The researchers knew from theory that rare elements such as Sr and Y are forged at higher rates in rotating stars as a result of mixing between outer and inner layers of gas within the star. The nuclear reactions that result from this gas mixing produce a large supply of neutrons that are captured by the nuclei of heavy elements such as iron to make Sr and Y. Chiappini and her colleagues found that the best way to explain the pattern of abundances they had observed was to apply a stellar model involving a spinning velocity of 500 kilometers per second at the surface. In other words, the ancestral stars that spawned the eight stars observed in the study were likely to have been spinning at that velocity, the authors report online today in Nature.
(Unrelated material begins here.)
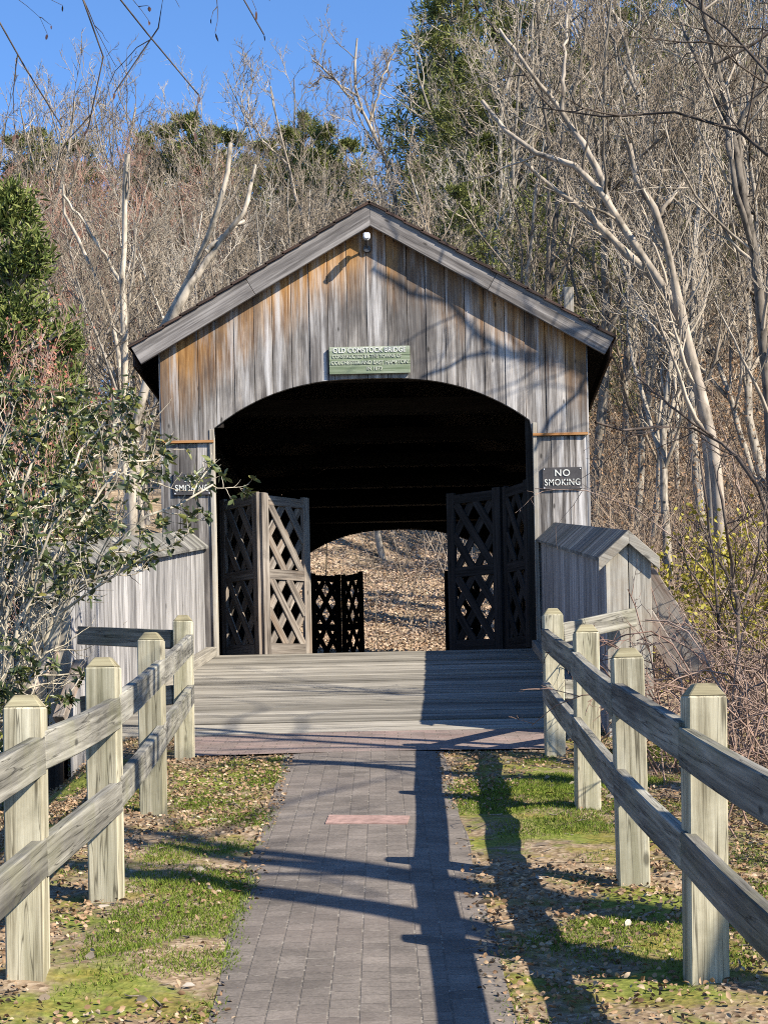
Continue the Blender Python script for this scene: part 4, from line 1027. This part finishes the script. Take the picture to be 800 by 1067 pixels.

That’s 250 times as fast as the sun.

If the first stars were indeed rapid spinners, they are likely to have ended their lives with a huge Gamma Ray Burst (GRB), producing an enormous flash of high-energy radiation. That augurs well for astronomers hoping to watch the first stars in the act of dying. “I think we have little hope of detecting individual first stars directly in the distant universe, but GRBs can be seen much further away than individual stars,” says Jason Tumlinson, an astronomer at Space Telescope Science Institute in Baltimore, Maryland. “A higher frequency of bursts increases the chances of seeing the first generations directly,” he says.

Volker Bromm, a theoretical astrophysicist at the University of Texas, Austin, says rapid rotation “could also lead to a special class of energetic supernova explosions called hypernovae, with unusual chemical abundance patterns.” And, he says, high rates of spinning would induce deep mixing of currents inside the star, causing the star to evolve into a chemically homogeneous object. Future missions such as the Joint Astrophysics Nascent Universe Satellite—a small explorer mission being considered by NASA—could give astronomers their first look at gamma-ray bursts produced by these first-generation stellar objects.